PAKISTAN: Afghan Christian convert faces fatal deportation from Pakistan

On the road in Kabul (© Bodow, licensed under CC BY-SA 4.0, Wikimedia Commons)
On the road in Kabul (© Bodow, licensed under CC BY-SA 4.0, Wikimedia Commons)

IMMINENT deportation from Pakistan back to Taliban-occupied Afghanistan awaits an Afghan Christian convert – a move that would result in near-certain death, Aid to the Church in Need (ACN) has learnt.

Bashir, an Afghan Christian living in Pakistan, is fleeing from the Taliban who killed his father, brother and uncle, who worked for the military.

He is due to be deported this month (end of December 2022) back to Afghanistan and likely execution – given his personal background.

Two months ago he suffered a knife attack on his life. Following the attack, he told ACN that he was terrified.

He said: “Pakistan is not a safe country for converted Christians…”

Bashir, who was recently denied a Pakistan visa extension and whose visa expired eight months ago, has been informed by the Pakistani Government that after December 31st 2022, “action will be initiated against overstaying foreigners who are staying more than a year. Moreover, they will be blacklisted for further entry into Pakistan”. The Pakistan Government (Ministry of Interior) website states: “A three-year [prison] sentence can be given to overstaying foreigners.”

Bashir is panic-stricken about the possibility of being discovered in Pakistan illegally, given both the fate of his family under the Taliban back in Afghanistan and his Christian convert status.

Lacking money for food and rent, he has survived since arriving in Pakistan in December 2021 by begging for his basic needs.

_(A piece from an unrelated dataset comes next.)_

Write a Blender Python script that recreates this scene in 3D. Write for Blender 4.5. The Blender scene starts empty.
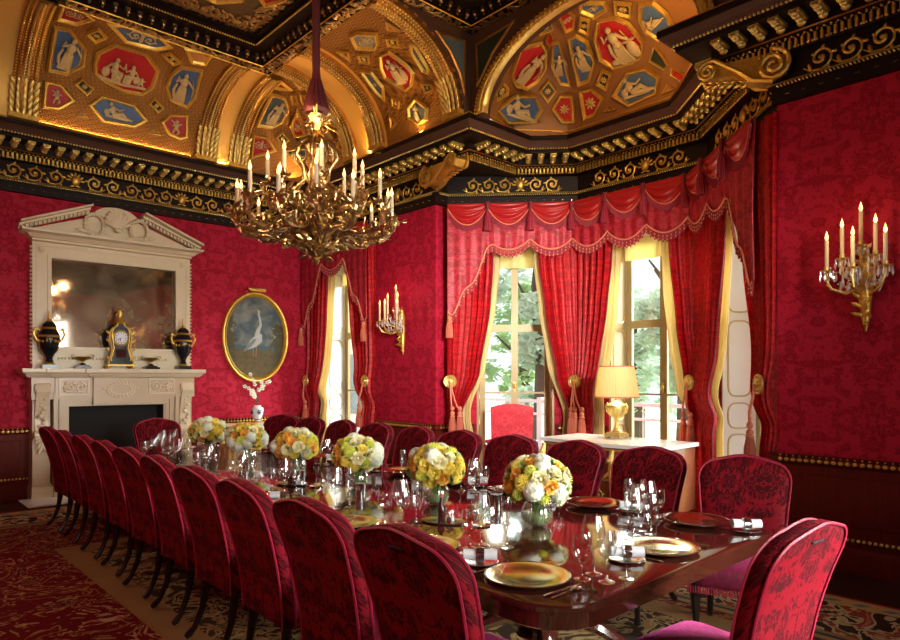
import bpy, math, random
from math import sin, cos, pi, sqrt, radians
from mathutils import Vector, Matrix
random.seed(7)
SC = bpy.context.scene
COL = SC.collection
V = Vector
I4 = Matrix.Identity(4)
FRAME = {}

# ------------------------------------------------------------------ mesh builder
class MB:
    def __init__(s, M=None):
        s.v = []; s.f = []; s.M = M or I4
    def add(s, vs, fs):
        b = len(s.v)
        M = s.M
        s.v += [M @ V(p) for p in vs]
        s.f += [tuple(i + b for i in f) for f in fs]
        return s
    def box(s, x0, x1, y0, y1, z0, z1):
        return s.add([(x0,y0,z0),(x1,y0,z0),(x1,y1,z0),(x0,y1,z0),(x0,y0,z1),(x1,y0,z1),(x1,y1,z1),(x0,y1,z1)],
                     [(0,3,2,1),(4,5,6,7),(0,1,5,4),(1,2,6,5),(2,3,7,6),(3,0,4,7)])
    def obox(s, c, sz, M=None):
        M = M or I4
        c = V(c); h = V(sz) / 2
        vs = [c + M.to_3x3() @ V((h.x*a, h.y*b, h.z*d)) for a,b,d in
              ((-1,-1,-1),(1,-1,-1),(1,1,-1),(-1,1,-1),(-1,-1,1),(1,-1,1),(1,1,1),(-1,1,1))]
        return s.add(vs, [(0,3,2,1),(4,5,6,7),(0,1,5,4),(1,2,6,5),(2,3,7,6),(3,0,4,7)])
    def lathe(s, prof, seg=16, c=(0,0,0), M=None, caps=True):
        M = M or I4
        c = V(c); vs = []; fs = []; R = M.to_3x3()
        for r, z in prof:
            for k in range(seg):
                a = 2*pi*k/seg
                vs.append(c + R @ V((r*cos(a), r*sin(a), z)))
        n = len(prof)
        for i in range(n-1):
            for k in range(seg):
                k2 = (k+1) % seg
                fs.append((i*seg+k, i*seg+k2, (i+1)*seg+k2, (i+1)*seg+k))
        if caps:
            fs.append(tuple(range(seg))[::-1])
            fs.append(tuple((n-1)*seg+k for k in range(seg)))
        return s.add(vs, fs)
    def ell(s, c, r, seg=10, rings=6, M=None):
        M = M or I4
        if not hasattr(r, '__len__'): r = (r, r, r)
        c = V(c); R = M.to_3x3(); vs = [c + R @ V((0,0,-r[2]))]; fs = []
        for i in range(1, rings):
            t = -pi/2 + pi*i/rings
            for k in range(seg):
                a = 2*pi*k/seg
                vs.append(c + R @ V((r[0]*cos(t)*cos(a), r[1]*cos(t)*sin(a), r[2]*sin(t))))
        vs.append(c + R @ V((0,0,r[2])))
        for k in range(seg): fs.append((0, 1+(k+1)%seg, 1+k))
        for i in range(rings-2):
            for k in range(seg):
                a = 1+i*seg; b = a+seg; k2 = (k+1)%seg
                fs.append((a+k, a+k2, b+k2, b+k))
        a = 1+(rings-2)*seg; top = len(vs)-1
        for k in range(seg): fs.append((a+k, a+(k+1)%seg, top))
        return s.add(vs, fs)
    def tube(s, pts, r, seg=8, caps=True, flat=1.0, up=(0,0,1)):
        pts = [V(p) for p in pts]; n = len(pts)
        if not hasattr(r, '__len__'): r = [r]*n
        vs = []; fs = []; prev = None
        for i, p in enumerate(pts):
            t = (pts[min(i+1,n-1)] - pts[max(i-1,0)])
            if t.length < 1e-9: t = V((0,0,1))
            t.normalize()
            if prev is None:
                u = V(up)
                if abs(t.dot(u)) > .95: u = V((1,0,0))
                a = t.cross(u).normalized()
            else:
                a = prev - t*prev.dot(t)
                if a.length < 1e-6: a = t.orthogonal()
                a.normalize()
            prev = a; b = t.cross(a)
            for k in range(seg):
                w = 2*pi*k/seg
                vs.append(p + a*cos(w)*r[i] + b*sin(w)*r[i]*flat)
        for i in range(n-1):
            for k in range(seg):
                k2 = (k+1)%seg
                fs.append((i*seg+k, i*seg+k2, (i+1)*seg+k2, (i+1)*seg+k))
        if caps:
            fs.append(tuple(range(seg))[::-1]); fs.append(tuple((n-1)*seg+k for k in range(seg)))
        return s.add(vs, fs)
    def rbox(s, c, sz, r, seg=16, rings=10, M=None):
        M = M or I4
        c = V(c); h = V(sz)/2; R = M.to_3x3()
        h = V([max(x-r, 0) for x in h]); vs = []; fs = []
        def sg(x): return 1 if x > 1e-6 else (-1 if x < -1e-6 else 0)
        for i in range(rings+1):
            t = -pi/2 + pi*i/rings
            for k in range(seg):
                a = 2*pi*(k+.5)/seg
                n = V((cos(t)*cos(a), cos(t)*sin(a), sin(t)))
                if i in (0, rings): n = V((0.001*cos(a), .001*sin(a), sin(t)))
                vs.append(c + R @ V((sg(cos(a))*h.x + n.x*r, sg(sin(a))*h.y + n.y*r, (1 if t >= 0 else -1)*h.z + n.z*r)))
        for i in range(rings):
            for k in range(seg):
                k2 = (k+1)%seg
                fs.append((i*seg+k, i*seg+k2, (i+1)*seg+k2, (i+1)*seg+k))
        fs.append(tuple(range(seg))[::-1]); fs.append(tuple(rings*seg+k for k in range(seg)))
        return s.add(vs, fs)
    def grid(s, fn, nu, nv, closed=False):
        vs = [fn(i/nu, j/nv) for j in range(nv+1) for i in range(nu+1)]
        fs = [(j*(nu+1)+i, j*(nu+1)+i+1, (j+1)*(nu+1)+i+1, (j+1)*(nu+1)+i) for j in range(nv) for i in range(nu)]
        return s.add(vs, fs)
    def sheet(s, fn, nu, nv, off):
        """a sheet with real thickness: fn gives points, off(u, v) the shift to the back side"""
        vs = [V(fn(i/nu, j/nv)) for j in range(nv+1) for i in range(nu+1)]
        n = len(vs)
        vb = [vs[j*(nu+1)+i] + V(off(i/nu, j/nv)) for j in range(nv+1) for i in range(nu+1)]
        fs = []
        for j in range(nv):
            for i in range(nu):
                a = j*(nu+1)+i; q = (a, a+1, a+nu+2, a+nu+1)
                fs.append(q); fs.append(tuple(x+n for x in q[::-1]))
        for j in range(nv):
            a = j*(nu+1); fs.append((a, a+nu+1, a+nu+1+n, a+n))
            a = j*(nu+1)+nu; fs.append((a, a+n, a+nu+1+n, a+nu+1))
        for i in range(nu):
            fs.append((i, i+n, i+1+n, i+1)); a = nv*(nu+1)+i; fs.append((a, a+1, a+1+n, a+n))
        return s.add(vs+vb, fs)
    def prism(s, poly, d0, d1, M=None):
        """poly in the local xy plane, extruded along z"""
        M = M or I4
        n = len(poly)
        vs = [M @ V((x,y,d0)) for x,y in poly] + [M @ V((x,y,d1)) for x,y in poly]
        fs = [tuple(range(n))[::-1], tuple(range(n,2*n))] + [(i,(i+1)%n,(i+1)%n+n,i+n) for i in range(n)]
        return s.add(vs, fs)
    def sweep(s, prof, path, closed=False, side=1, endcaps=True):
        """profile of (offset, z) carried along a plan path with mitred corners; offset goes to the left (side=1) or right"""
        P = [V((x,y)) for x,y in path]; n = len(P); vs = []; fs = []; m = len(prof)
        for i in range(n):
            if closed: a, b = P[i-1], P[(i+1)%n]
            else: a, b = P[max(i-1,0)], P[min(i+1,n-1)]
            d1 = (P[i]-a) if (closed or i > 0) else (b-P[i]); d2 = (b-P[i]) if (closed or i < n-1) else d1
            d1 = d1.normalized(); d2 = d2.normalized()
            n1 = V((-d1.y, d1.x)); n2 = V((-d2.y, d2.x))
            mm = (n1+n2); mm.normalize()
            k = 1/max(mm.dot(n1), .25)
            for o, z in prof:
                q = P[i] + mm*(o*k*side); vs.append((q.x, q.y, z))
        cnt = n if closed else n-1
        for i in range(cnt):
            j = (i+1)%n
            for q in range(m-1):
                f = (i*m+q, j*m+q, j*m+q+1, i*m+q+1)
                fs.append(f if side < 0 else f[::-1])
        if not closed and endcaps:
            fs.append(tuple(range(m))); fs.append(tuple((n-1)*m+q for q in range(m))[::-1])
        return s.add(vs, fs)
    def build(s, name, m, parent=None, ang=40, world=True, recalc=False):
        me = bpy.data.meshes.new(name)
        vs = s.v
        if parent is not None and world:
            inv = FRAME.get(parent.name, I4).inverted()
            vs = [inv @ p for p in vs]
        me.from_pydata([tuple(p) for p in vs], [], s.f)
        if recalc:
            import bmesh
            bm = bmesh.new(); bm.from_mesh(me); bmesh.ops.recalc_face_normals(bm, faces=bm.faces); bm.to_mesh(me); bm.free()
        if isinstance(m, str): m = MAT[m]
        me.materials.append(m)
        me.shade_smooth(); me.set_sharp_from_angle(angle=radians(ang))
        me.update()
        o = bpy.data.objects.new(name, me); COL.objects.link(o)
        if parent is not None:
            o.parent = parent
            FRAME[o.name] = FRAME.get(parent.name, I4)
        return o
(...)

He is desperate to share his story with the West, representing just one of millions of struggling Christians living in Afghanistan and Pakistan.

Despite formally converting to Christianity in 2017, he was a believer since his childhood, known only to his mother. She respected his freedom, but was worried for his future and security.

His father, brother and uncle worked for the Afghan Army, and were all killed by the Taliban for resisting them, their family home captured. His mother, a Muslim who remains in Afghanistan, urged him to escape, as his Christianity makes him a particular target for the Taliban.

Bashir, interviewed at Kabul Airport in 2021 by inews, escaped from Afghanistan into Pakistan when the Taliban took control of the country last year.

Afghanistan has since been named by religious observers as the most dangerous country in the world to be a Christian – more perilous than North Korea and Saudi Arabia.

This finding was reflected in Aid to the Church in Need’s recent Persecuted and Forgotten? report, which showed that Pakistan is experiencing “a cycle of growing concern for Christians in the region” and that Christians who remain in Afghanistan “live in fear of arrest, torture and execution”.

Over 99.9 percent of Afghanistan’s 38 million citizens are Muslim, with just a few thousand Christians estimated to be in the country. In Pakistan, Christians form 2 percent (more than 4 million) of the country’s 208.4 million people.

Despite this and the fact that thousands of economic migrants enter Britain each year, the UK Government has done little to help Christians in a similar situation to Bashir.

ACN is calling on the UK Government to address Bashir’s situation and consider offering him asylum, or at least helping him extend his Pakistan visa or leave the country safely.